First choice for the Lib Dems would be working with the Tories
While I certainly would agree that the first choice would naturally be to go to the Tories- Clegg's pledge after all was to talk to the party "with the largest number of seats and votes"- as David Laws noted in his autobiographical-history Coalition the major barriers to coalition with Labour, something that the party as a whole favoured, were the numerical concerns of a working majority, which are eliminated in this scenario (a 80-70 seat majority would be achieved with a Lab-Lib Government), and Brown, who the Lib Dems did not want to prop up. A full coalition with either party would be sought after, as was Chris Huhne's recommendation on the morning of Cameron's Big Open Offer IoTL, and although Clegg would still talk to Cameron first with Gordon pleading on the phone for Nick to come over and be agreeable, Brown can make a stronger case for a Coalition than the desperate rainbow faff of OTL, and as much as Nick may prefer Cameron, he'd face internal opposition that would overwhelm him if he tried to go with the Tories.

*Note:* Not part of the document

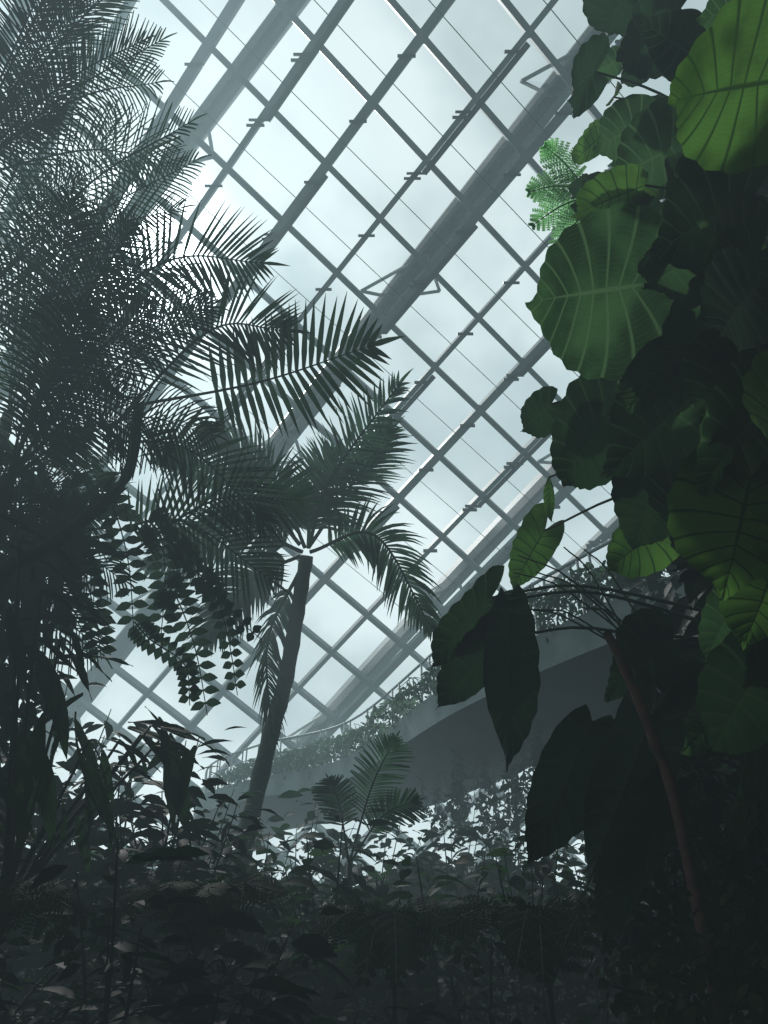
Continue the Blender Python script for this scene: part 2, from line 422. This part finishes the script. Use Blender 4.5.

The triple lock is what I think makes it impossible for the Lib Dems to go to the Blue in this scenario. As strong as Brown's case to go for a Lab-Lib Coalition would be, so would the case against the Con-Lib Coalition once Clegg's gets to talking to his MPs, as the problem of the Tories being the Liberals 'natural' enemy becomes more weighted once there is a viable alternative to them, and while the MPs of course also didn't want to prop up an unpopular second Brown administration, Brown was publicly willing to fall on his sword OTL just at the desperate grasps at such a Coalition, and there would be no question that once his Leadership became the biggest problem, he'd also sacrifice himself for the betterment of the Country, and if a proper Government could be wrangled, than the likes of Balls would take negotiations, as much as they strung, more seriously- or maybe he'd still act entitled- at the end of the day I think the only way forward, in such a position, would be for Labour and Liberal Democrats to meet in the proverbial and literal rose garden.